Всмотревшись, я увидела, что у этого живого потока было единое направление. Побродив по саду, рассмотрев все, что его наполняло, посетители скрывались за разросшейся виноградной лозой, образовавшей над одной из дорожек зеленый сквозной тоннель. Скрывались и исчезали из глаз.
Тогда решила пойти туда и я.
Пройдя под листвой и тугими кистями винограда, я увидела впереди маленькую, залитую солнцем площадку.
Вокруг площадки, сгрудившись, тесно стояли люди. Одни из них задавали вопросы кому-то, кого я не видела. Другие сосредоточенно слушали. Глубокая внимательность была на их лицах.
Я подошла ближе.
В центре площадки, на сухих бревнышках, сложенных в тени лимонного дерева, сидел маленький старичок.
Он сидел, упершись в бревно большими, темными кистями рук, с интересом глядя на пришедших блестящими карими глазами. Голос его был негромок, но каждое слово явственно и звучно раздавалось в душистой тишине сада.
Это и был создатель волшебного сада, художник природы Михаил Мамулашвили.
В Грузии называют его народным художником-садоводом. И он действительно народный художник.
Все, что создано им в этом саду, все, что создает и изобретает его пытливый ум натуралиста, красота, которую утверждает он в природе, — все это принадлежит народу, делается для народа.
Суть не в том, что он давно подарил свой сад государству.

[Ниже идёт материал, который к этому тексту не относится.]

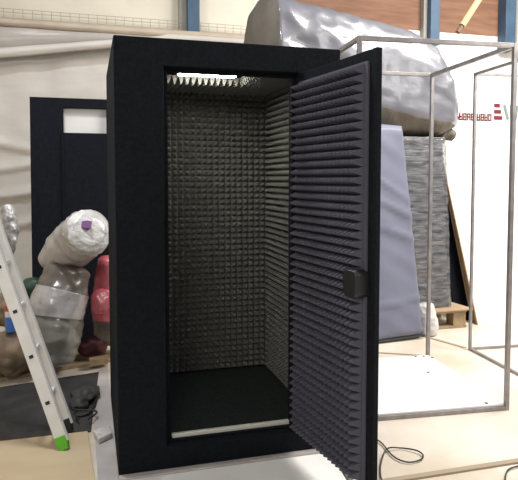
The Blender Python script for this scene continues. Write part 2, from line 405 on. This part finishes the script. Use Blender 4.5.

Я говорю о чем-то большем.
Он отдал народу не только выращенные им цветы и деревья, не только созданные им живые картины природы, но и все свои стремления, свои поиски и находки, свои мысли и раздумья.
Каждый человек, переступивший порог этого сада, покидал его обогащенный.
Это мог быть добрый совет или растение для посадки, это мог быть пакетик семян или практическое указание, это мог быть чертеж планировки грядок или философское раздумье.
Но чем больше я слушала простую, безыскусственную беседу этого старого человека со всеми пришедшими к нему людьми, тем глубже я убеждалась, что каждый из них уносит с собой и частицу его сердца.
Сейчас, перелистывая страницы записной книжки, я перечитываю записи, сделанные в тот осенний день, когда и я стояла на этой маленькой, залитой солнцем лужайке возле сидящего на бревнах худенького, высохшего, как лист, очень старого человека, который долго прожил на нашей земле.